__Given problem__
Work through the following lines and count those that hold the word "scene". Reply with that number only.

>> start Dataset excerpt

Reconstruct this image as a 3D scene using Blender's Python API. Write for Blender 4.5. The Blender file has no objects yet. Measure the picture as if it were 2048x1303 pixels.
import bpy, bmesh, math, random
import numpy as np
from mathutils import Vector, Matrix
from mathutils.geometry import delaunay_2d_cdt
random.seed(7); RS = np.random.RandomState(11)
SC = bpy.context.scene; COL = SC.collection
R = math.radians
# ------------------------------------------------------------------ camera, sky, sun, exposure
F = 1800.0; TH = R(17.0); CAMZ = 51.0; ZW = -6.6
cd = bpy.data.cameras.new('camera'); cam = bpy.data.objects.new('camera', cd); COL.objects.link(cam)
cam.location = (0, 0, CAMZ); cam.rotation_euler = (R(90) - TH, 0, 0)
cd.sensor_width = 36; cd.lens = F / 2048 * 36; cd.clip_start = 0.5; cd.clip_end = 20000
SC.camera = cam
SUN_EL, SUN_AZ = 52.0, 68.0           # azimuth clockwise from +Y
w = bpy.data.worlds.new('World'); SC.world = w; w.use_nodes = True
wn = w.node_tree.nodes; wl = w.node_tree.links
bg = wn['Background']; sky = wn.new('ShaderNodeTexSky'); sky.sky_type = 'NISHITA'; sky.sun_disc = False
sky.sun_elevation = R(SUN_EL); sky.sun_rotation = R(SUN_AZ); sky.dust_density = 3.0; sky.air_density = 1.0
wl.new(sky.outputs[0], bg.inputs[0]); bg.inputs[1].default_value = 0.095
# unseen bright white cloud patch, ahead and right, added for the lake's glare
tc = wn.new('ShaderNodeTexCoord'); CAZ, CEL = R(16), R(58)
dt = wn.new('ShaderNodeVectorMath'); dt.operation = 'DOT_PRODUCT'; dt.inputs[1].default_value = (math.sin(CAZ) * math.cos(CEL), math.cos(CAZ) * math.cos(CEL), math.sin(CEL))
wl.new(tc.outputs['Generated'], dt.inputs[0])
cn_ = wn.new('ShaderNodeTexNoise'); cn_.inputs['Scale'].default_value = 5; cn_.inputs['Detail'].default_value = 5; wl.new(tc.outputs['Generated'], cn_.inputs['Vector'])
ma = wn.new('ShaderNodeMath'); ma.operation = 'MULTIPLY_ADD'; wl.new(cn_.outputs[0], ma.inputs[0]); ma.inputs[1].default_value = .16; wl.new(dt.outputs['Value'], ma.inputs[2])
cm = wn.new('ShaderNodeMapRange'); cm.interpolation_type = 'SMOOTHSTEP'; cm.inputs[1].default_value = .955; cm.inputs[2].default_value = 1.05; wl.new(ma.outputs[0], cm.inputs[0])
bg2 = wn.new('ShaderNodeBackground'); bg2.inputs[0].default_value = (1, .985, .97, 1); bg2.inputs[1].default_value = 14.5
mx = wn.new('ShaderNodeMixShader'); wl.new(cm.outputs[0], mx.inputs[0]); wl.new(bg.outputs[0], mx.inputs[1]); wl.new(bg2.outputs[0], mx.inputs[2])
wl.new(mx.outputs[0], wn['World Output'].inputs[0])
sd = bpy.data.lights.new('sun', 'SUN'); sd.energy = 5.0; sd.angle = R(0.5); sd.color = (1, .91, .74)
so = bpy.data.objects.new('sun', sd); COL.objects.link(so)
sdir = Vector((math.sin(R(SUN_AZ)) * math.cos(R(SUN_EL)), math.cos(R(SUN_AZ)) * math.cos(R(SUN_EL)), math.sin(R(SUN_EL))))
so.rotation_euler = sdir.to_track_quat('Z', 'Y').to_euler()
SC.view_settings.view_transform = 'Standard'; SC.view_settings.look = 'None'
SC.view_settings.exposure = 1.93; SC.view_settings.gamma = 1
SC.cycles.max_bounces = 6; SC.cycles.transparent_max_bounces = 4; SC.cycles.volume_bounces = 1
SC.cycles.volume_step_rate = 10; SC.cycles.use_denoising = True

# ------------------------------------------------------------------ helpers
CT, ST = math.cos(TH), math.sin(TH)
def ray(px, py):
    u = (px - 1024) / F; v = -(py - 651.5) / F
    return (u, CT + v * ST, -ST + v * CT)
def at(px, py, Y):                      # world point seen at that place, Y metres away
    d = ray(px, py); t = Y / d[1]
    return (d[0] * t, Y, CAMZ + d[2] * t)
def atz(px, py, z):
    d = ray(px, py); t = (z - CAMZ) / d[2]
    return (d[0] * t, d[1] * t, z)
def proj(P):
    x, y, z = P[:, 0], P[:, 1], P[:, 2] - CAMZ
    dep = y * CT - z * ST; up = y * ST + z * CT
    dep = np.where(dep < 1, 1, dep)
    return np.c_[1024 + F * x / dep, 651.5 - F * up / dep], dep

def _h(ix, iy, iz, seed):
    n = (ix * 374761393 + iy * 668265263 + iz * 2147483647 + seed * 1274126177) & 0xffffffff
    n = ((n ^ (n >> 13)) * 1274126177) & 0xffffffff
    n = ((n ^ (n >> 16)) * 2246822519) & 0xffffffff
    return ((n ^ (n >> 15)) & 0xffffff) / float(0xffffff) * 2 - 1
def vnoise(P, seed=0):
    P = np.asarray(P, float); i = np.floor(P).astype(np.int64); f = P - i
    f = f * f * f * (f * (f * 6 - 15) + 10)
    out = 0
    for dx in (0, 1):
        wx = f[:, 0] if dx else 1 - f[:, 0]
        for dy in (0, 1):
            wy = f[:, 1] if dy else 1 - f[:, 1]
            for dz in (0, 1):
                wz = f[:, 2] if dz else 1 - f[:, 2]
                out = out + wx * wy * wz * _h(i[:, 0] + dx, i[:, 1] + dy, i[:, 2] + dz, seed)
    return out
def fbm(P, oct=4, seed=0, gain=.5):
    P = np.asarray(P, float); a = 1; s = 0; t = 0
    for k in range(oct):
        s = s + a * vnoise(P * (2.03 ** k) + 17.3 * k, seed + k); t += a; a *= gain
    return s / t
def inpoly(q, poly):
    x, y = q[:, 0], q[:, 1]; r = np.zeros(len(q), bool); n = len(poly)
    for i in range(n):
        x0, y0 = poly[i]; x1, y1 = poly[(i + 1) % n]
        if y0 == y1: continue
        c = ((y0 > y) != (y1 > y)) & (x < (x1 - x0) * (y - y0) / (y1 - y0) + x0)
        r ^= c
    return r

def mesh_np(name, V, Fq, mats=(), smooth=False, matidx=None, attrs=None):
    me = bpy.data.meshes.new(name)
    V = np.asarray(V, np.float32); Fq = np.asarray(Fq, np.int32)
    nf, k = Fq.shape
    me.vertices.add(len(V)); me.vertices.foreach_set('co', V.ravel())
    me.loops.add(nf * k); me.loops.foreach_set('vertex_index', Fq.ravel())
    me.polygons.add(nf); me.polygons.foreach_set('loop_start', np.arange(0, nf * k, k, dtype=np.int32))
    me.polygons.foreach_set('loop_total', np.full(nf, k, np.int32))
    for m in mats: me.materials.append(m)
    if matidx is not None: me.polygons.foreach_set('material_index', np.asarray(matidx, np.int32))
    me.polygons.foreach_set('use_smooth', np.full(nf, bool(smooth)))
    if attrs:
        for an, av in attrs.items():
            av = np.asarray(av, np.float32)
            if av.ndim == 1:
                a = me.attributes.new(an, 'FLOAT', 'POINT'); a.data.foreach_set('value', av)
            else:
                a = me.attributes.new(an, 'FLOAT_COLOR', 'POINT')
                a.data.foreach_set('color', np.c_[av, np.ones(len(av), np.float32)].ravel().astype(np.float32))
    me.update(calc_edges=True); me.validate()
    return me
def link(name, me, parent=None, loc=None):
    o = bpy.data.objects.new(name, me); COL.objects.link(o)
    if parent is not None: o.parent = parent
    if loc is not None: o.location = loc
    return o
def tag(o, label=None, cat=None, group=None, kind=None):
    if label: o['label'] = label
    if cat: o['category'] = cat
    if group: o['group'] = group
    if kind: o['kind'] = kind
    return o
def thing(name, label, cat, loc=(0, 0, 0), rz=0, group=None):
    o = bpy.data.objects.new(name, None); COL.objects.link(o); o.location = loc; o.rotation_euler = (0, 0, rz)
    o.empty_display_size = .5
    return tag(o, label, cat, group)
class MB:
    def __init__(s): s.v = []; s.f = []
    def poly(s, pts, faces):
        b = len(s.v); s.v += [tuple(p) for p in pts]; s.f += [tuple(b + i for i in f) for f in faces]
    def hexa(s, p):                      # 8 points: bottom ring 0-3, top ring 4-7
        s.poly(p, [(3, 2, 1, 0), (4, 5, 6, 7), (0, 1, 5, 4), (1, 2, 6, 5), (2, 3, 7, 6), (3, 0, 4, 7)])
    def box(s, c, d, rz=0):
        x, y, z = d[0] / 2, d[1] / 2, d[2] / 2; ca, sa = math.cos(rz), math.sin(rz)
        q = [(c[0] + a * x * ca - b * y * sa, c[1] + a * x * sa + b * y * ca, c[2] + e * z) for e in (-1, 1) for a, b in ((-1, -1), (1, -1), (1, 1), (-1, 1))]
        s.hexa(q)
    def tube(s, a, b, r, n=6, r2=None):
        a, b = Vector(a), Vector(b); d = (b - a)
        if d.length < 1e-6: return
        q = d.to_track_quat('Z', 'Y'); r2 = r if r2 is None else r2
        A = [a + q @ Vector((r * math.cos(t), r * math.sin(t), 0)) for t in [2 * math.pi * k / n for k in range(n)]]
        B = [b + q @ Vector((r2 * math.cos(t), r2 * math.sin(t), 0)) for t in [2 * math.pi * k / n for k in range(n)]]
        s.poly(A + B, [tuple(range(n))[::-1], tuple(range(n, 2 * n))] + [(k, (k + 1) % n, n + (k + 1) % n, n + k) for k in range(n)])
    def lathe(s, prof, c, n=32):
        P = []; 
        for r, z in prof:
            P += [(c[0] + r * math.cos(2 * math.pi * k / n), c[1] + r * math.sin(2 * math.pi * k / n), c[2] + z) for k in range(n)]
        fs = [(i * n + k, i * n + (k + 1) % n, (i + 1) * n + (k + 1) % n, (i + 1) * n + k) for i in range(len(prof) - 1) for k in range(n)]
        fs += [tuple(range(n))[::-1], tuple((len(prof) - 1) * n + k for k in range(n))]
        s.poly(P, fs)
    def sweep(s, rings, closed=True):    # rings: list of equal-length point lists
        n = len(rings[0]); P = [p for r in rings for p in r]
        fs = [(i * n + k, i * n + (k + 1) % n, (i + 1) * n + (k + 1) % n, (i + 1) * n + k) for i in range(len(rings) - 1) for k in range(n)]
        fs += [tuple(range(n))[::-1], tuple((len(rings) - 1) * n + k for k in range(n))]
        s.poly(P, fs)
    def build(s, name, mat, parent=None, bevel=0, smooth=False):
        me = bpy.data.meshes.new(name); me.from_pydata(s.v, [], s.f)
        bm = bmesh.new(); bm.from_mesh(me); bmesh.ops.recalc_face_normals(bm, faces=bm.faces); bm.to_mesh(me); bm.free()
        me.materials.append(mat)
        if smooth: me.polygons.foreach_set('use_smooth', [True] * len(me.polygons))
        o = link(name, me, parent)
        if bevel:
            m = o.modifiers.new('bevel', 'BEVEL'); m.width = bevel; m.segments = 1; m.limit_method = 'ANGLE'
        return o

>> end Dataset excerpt

__Task answer__
2